— Begin SOURCE DATA —

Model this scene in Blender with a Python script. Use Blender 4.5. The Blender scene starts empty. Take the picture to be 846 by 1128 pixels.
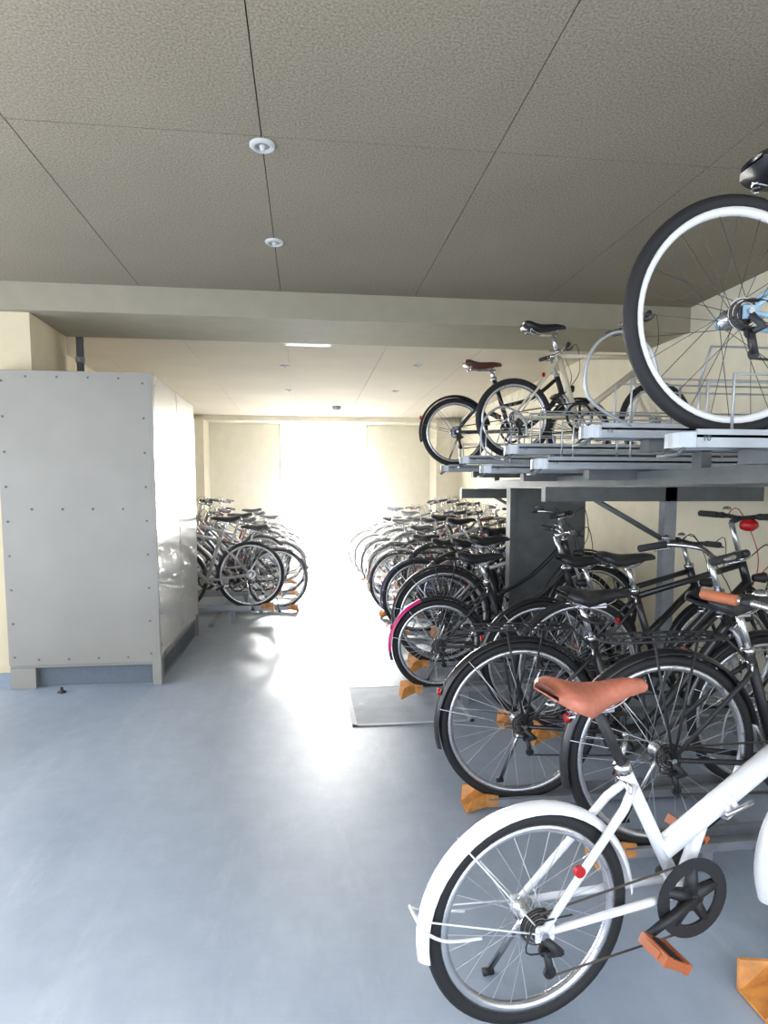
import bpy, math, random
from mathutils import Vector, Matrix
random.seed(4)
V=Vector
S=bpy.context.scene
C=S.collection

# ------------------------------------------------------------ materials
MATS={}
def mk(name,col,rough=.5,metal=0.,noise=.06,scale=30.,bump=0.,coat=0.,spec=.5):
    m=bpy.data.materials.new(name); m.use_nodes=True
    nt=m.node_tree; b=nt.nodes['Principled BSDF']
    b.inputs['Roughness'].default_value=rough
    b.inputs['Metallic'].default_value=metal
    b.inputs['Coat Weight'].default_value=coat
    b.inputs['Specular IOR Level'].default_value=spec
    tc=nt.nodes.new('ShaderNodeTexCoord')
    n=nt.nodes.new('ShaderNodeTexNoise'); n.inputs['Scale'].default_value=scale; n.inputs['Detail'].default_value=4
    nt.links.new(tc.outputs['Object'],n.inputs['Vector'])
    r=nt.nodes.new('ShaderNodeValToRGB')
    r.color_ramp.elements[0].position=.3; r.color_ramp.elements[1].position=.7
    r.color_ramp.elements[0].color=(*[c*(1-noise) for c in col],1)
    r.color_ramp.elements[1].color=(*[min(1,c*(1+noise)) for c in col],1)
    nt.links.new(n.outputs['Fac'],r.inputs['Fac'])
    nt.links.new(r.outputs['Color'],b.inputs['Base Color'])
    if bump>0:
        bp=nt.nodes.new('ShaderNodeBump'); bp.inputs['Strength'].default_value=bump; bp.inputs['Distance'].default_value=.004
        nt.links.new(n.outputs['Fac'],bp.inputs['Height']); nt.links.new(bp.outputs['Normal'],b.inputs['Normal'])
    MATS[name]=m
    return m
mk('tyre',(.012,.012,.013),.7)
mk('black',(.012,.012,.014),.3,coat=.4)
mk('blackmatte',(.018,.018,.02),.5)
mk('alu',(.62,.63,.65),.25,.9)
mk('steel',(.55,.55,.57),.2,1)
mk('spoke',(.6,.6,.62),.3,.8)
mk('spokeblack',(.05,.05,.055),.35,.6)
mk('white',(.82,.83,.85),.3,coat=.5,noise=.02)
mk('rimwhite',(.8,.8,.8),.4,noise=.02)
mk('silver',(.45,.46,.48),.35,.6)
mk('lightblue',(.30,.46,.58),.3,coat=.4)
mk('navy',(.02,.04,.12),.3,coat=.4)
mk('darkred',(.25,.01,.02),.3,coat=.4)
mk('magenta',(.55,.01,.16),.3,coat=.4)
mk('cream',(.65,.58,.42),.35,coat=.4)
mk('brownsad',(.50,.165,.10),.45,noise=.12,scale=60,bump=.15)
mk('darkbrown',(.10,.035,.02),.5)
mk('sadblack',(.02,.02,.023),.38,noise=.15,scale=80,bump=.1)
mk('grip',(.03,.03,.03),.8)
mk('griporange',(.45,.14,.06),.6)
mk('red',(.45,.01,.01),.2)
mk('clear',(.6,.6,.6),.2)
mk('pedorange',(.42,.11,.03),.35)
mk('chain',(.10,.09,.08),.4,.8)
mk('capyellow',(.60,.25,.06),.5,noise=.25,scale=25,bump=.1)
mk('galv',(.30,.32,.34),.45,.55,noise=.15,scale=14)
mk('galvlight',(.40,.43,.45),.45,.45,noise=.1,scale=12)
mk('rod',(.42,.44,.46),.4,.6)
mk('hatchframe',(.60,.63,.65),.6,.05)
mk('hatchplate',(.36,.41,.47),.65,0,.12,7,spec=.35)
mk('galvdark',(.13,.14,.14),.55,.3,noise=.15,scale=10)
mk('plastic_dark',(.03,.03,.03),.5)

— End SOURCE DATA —

▸ GIVEN EXERCISE:
Pictures excluded, quote all the data above exactly.

▸ RESPONSE TO THE TASK:
Model this scene in Blender with a Python script. Use Blender 4.5. The Blender scene starts empty. Take the picture to be 846 by 1128 pixels.
import bpy, math, random
from mathutils import Vector, Matrix
random.seed(4)
V=Vector
S=bpy.context.scene
C=S.collection

# ------------------------------------------------------------ materials
MATS={}
def mk(name,col,rough=.5,metal=0.,noise=.06,scale=30.,bump=0.,coat=0.,spec=.5):
    m=bpy.data.materials.new(name); m.use_nodes=True
    nt=m.node_tree; b=nt.nodes['Principled BSDF']
    b.inputs['Roughness'].default_value=rough
    b.inputs['Metallic'].default_value=metal
    b.inputs['Coat Weight'].default_value=coat
    b.inputs['Specular IOR Level'].default_value=spec
    tc=nt.nodes.new('ShaderNodeTexCoord')
    n=nt.nodes.new('ShaderNodeTexNoise'); n.inputs['Scale'].default_value=scale; n.inputs['Detail'].default_value=4
    nt.links.new(tc.outputs['Object'],n.inputs['Vector'])
    r=nt.nodes.new('ShaderNodeValToRGB')
    r.color_ramp.elements[0].position=.3; r.color_ramp.elements[1].position=.7
    r.color_ramp.elements[0].color=(*[c*(1-noise) for c in col],1)
    r.color_ramp.elements[1].color=(*[min(1,c*(1+noise)) for c in col],1)
    nt.links.new(n.outputs['Fac'],r.inputs['Fac'])
    nt.links.new(r.outputs['Color'],b.inputs['Base Color'])
    if bump>0:
        bp=nt.nodes.new('ShaderNodeBump'); bp.inputs['Strength'].default_value=bump; bp.inputs['Distance'].default_value=.004
        nt.links.new(n.outputs['Fac'],bp.inputs['Height']); nt.links.new(bp.outputs['Normal'],b.inputs['Normal'])
    MATS[name]=m
    return m
mk('tyre',(.012,.012,.013),.7)
mk('black',(.012,.012,.014),.3,coat=.4)
mk('blackmatte',(.018,.018,.02),.5)
mk('alu',(.62,.63,.65),.25,.9)
mk('steel',(.55,.55,.57),.2,1)
mk('spoke',(.6,.6,.62),.3,.8)
mk('spokeblack',(.05,.05,.055),.35,.6)
mk('white',(.82,.83,.85),.3,coat=.5,noise=.02)
mk('rimwhite',(.8,.8,.8),.4,noise=.02)
mk('silver',(.45,.46,.48),.35,.6)
mk('lightblue',(.30,.46,.58),.3,coat=.4)
mk('navy',(.02,.04,.12),.3,coat=.4)
mk('darkred',(.25,.01,.02),.3,coat=.4)
mk('magenta',(.55,.01,.16),.3,coat=.4)
mk('cream',(.65,.58,.42),.35,coat=.4)
mk('brownsad',(.50,.165,.10),.45,noise=.12,scale=60,bump=.15)
mk('darkbrown',(.10,.035,.02),.5)
mk('sadblack',(.02,.02,.023),.38,noise=.15,scale=80,bump=.1)
mk('grip',(.03,.03,.03),.8)
mk('griporange',(.45,.14,.06),.6)
mk('red',(.45,.01,.01),.2)
mk('clear',(.6,.6,.6),.2)
mk('pedorange',(.42,.11,.03),.35)
mk('chain',(.10,.09,.08),.4,.8)
mk('capyellow',(.60,.25,.06),.5,noise=.25,scale=25,bump=.1)
mk('galv',(.30,.32,.34),.45,.55,noise=.15,scale=14)
mk('galvlight',(.40,.43,.45),.45,.45,noise=.1,scale=12)
mk('rod',(.42,.44,.46),.4,.6)
mk('hatchframe',(.60,.63,.65),.6,.05)
mk('hatchplate',(.36,.41,.47),.65,0,.12,7,spec=.35)
mk('galvdark',(.13,.14,.14),.55,.3,noise=.15,scale=10)
mk('plastic_dark',(.03,.03,.03),.5)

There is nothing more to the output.